Para Sarmiento, el exaltado, hiperbólico, la industrialización y el progreso necesitaban de la educación popular. Aunque fuere para leer rápido los avisos comerciales que estimulan el consumo. Educación para todo el mundo. Paisanos y doctorcitos, modistas e ingenieros, gallegos y polacos, todos a la escuela pública. Esa escuela a la que hoy   destruyen en nombre de la inclusión y el desprecio al trabajo docente, desprecio del que hacen gala los mismos docentes. Sarmiento era un batallador contra las elites. Mucho antes que Perón, que construyó escuelas e imprimió libros con su foto para los pobres de esta tierra, él sí integró al pueblo al conocimiento universal sin foto propia, sin mención en el Bicentenario, sin efemérides siquiera.
Me ha tocado recientemente hablar ante auditorios conformados por militantes y dirigentes de fuerzas progresistas acerca de temas de actualidad y, entre otras cosas, decía que era una excelente idea que se creara una rama juvenil con el nombre de “La Sarmiento” si querían hacerle fuerza a la mediocre La Cámpora. En ocasiones como ésta, por lo general hay abucheos en más de un sector  y un silencioso rechazo de parte de otros. “Sarmiento tiene mala prensa”, me dicen.

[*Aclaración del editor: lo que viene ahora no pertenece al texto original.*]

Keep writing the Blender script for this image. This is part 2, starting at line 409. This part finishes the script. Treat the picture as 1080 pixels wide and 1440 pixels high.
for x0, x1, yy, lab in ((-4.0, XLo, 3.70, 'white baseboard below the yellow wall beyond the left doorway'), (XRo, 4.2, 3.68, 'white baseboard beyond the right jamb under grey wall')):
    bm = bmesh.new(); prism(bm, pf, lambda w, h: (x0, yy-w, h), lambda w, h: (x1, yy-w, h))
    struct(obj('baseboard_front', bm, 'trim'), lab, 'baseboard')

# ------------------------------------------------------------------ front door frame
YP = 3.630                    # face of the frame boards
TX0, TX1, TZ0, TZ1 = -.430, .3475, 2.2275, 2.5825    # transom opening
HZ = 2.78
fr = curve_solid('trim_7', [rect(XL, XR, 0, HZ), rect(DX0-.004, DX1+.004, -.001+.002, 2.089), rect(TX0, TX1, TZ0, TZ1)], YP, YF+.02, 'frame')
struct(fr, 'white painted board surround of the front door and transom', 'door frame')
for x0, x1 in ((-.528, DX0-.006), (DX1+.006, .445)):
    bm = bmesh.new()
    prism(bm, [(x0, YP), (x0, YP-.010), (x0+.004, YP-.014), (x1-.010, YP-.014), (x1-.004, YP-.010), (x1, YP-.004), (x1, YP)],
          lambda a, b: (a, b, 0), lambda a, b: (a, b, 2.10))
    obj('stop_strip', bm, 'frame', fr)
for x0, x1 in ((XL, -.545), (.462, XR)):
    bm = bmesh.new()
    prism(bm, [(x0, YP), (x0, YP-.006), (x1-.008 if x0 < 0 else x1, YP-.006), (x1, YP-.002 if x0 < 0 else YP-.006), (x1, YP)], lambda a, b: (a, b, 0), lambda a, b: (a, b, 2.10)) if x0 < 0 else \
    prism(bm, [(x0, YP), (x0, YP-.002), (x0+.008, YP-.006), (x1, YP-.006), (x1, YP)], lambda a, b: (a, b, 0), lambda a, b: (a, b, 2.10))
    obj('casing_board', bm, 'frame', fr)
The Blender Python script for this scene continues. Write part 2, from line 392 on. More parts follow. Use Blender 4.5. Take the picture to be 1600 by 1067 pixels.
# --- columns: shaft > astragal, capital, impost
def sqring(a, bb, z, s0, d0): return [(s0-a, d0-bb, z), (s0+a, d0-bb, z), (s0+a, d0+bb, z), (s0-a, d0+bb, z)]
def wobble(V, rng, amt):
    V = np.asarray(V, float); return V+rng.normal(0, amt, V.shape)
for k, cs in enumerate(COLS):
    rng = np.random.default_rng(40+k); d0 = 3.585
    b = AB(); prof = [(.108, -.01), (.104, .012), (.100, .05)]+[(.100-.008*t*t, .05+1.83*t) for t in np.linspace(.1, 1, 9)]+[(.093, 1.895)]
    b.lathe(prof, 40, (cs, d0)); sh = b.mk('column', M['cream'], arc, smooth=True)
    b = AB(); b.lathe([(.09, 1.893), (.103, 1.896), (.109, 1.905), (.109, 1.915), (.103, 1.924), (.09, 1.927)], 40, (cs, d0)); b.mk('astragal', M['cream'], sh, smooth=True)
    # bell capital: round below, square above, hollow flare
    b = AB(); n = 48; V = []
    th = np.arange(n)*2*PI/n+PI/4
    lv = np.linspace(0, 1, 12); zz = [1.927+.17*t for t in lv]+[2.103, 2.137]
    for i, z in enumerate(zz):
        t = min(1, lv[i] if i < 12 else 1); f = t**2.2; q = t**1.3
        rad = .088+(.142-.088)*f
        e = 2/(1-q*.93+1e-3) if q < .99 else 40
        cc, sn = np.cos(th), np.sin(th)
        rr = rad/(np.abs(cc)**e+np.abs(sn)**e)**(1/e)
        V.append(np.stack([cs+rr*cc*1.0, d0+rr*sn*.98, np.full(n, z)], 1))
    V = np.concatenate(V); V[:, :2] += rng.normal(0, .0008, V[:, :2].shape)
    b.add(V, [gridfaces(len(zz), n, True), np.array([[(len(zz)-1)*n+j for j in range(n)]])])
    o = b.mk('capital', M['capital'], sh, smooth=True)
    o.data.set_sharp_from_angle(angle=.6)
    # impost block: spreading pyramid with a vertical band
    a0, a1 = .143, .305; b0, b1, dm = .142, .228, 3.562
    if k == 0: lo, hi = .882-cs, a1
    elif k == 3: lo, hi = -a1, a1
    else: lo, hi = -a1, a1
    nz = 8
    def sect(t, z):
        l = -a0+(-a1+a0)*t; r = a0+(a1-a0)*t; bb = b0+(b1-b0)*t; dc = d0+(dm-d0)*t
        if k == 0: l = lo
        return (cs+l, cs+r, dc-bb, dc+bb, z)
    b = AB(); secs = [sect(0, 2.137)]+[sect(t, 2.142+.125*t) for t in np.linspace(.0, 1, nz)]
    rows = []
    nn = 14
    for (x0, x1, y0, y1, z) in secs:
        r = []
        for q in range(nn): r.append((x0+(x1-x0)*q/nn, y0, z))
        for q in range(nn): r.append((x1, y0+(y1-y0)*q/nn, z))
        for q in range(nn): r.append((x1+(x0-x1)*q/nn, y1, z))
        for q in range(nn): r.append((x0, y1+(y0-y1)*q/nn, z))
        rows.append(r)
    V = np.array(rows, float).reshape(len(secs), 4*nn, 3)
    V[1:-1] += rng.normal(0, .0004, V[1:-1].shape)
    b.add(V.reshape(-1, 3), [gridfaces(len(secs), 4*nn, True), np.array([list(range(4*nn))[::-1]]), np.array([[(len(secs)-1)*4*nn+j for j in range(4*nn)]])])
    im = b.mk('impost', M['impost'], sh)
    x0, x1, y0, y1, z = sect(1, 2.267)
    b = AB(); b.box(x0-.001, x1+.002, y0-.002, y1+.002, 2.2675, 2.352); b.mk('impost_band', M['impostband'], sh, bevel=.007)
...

Entonces, habrá que cambiar la prensa; no hay otra. Mientras en nuestro país no hagamos de Sarmiento el ejemplo de todos los argentinos, la mediocridad será nuestro promedio.
No era un puritano, más bien un transgresor. Así como se lo acusa de desmerecer a las razas precolombinas, se lo puede enaltecer por exigir la igualdad de hombre y mujer e igual derecho al trabajo. Las maestras de Sarmiento.
Hay que huir de los escolásticos que desembuchan frases de aquí y de allá para exhibir héroes y malditos de bolsillo. Vi talmudistas y cabalistas enfrascarse hasta el alba para dirimir posiciones sobre una letra o dos. A los trotskistas rescatando marxismo y leninismo con lupa y martillo. Y agregamos a los sarmientinistas, y a los revisionistas históricos, a los escuderos del pensamiento nacional, a los rosistas y caudillistas, a todos aquellos que disfrutan discutir sobre los colores de los papelitos de los caramelos olvidando chuparlos.
Sarmiento es más grande que Borges –quien lo nombró “el soñador que sigue soñándonos”– , el injuriado por antipueblo, racista, aún más grande, entonces, que el gorila conservador pinochetista que escribe a lo Chesterton. Y los dos más grandes aún que Ezequiel Martínez Estrada, quien escribió, como siempre lo hizo, páginas magistrales sobre el gran maestro presidente y sobre la bastardía del gaucho para penar en la soledad por sus pecados. Y todos ellos más grandes que nuestro historiador Halperín Donghi, que tuvo el desatino, otro más, de presentar un libro de gran volumen sobre la guerra del Paraguay: La maldita guerra, de Francisco Doratioto, en donde el reparto de culpas no era el acostumbrado ni por la historiografía revisionista ni por la liberal. Dice Halperín: “El revisionismo es impermeable a estos aportes. Si el autor hubiera intentado escribirlo aquí, este libro lo hubiera llevado a la locura. En Brasil este libro lleva la sexta edición: acá no se va a leer. Porque es serio”.
Gloria y loor. Las Torres Gemelas quedan petisas ante este monumento nacional que aún espera a su juventud.